Remember, YOU are the one who needs to set the standards for everyone in your store … if those standards begin to slip, it’s less the employee’s fault than it is your own; if you start letting things slide, you are in effect lowering the standards you’ve set for your staff. They WILL notice that and perform accordingly. Trust me, I speak from experience - it’s way too easy to get lazy about this, but you’re doing yourself no favors in the long run.

It is a great sign of respect to offer an employee feedback, both positive and negative. Avoiding confrontation with an under-performing employee (or any person) is a message that they are not mature or strong enough to endure hearing what you have to say. You need to know sooner than later if a valuable labor asset is receptive to direction and coaching. I have found that no matter how much work they do and how well they do it, employees who do not accept direction and perform to standards are problems waiting to happen.

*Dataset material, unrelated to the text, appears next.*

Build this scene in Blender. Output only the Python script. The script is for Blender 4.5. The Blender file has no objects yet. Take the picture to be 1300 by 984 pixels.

I agree with all of those above, and would add that you should explain to girl 1 about plans you have had for her and why it is important that she understands where the money comes from. We don’t really pay our employees, the customers do. We are just middlemen. We all need to take that money whenever we can, even at 30 seconds before close, and with a smile.

Bada Boom Bada Bing…I couldn’t have said it better myself.

You have a person who you feel is management material and another person who does a good job (but isn’t management material) until the last 20 mins of business…

Seriously, this is a question on which to choose?

Some people just don’t mesh and when that happens, you have to determine which one is more worth keeping. On paper, new girl wins hands down.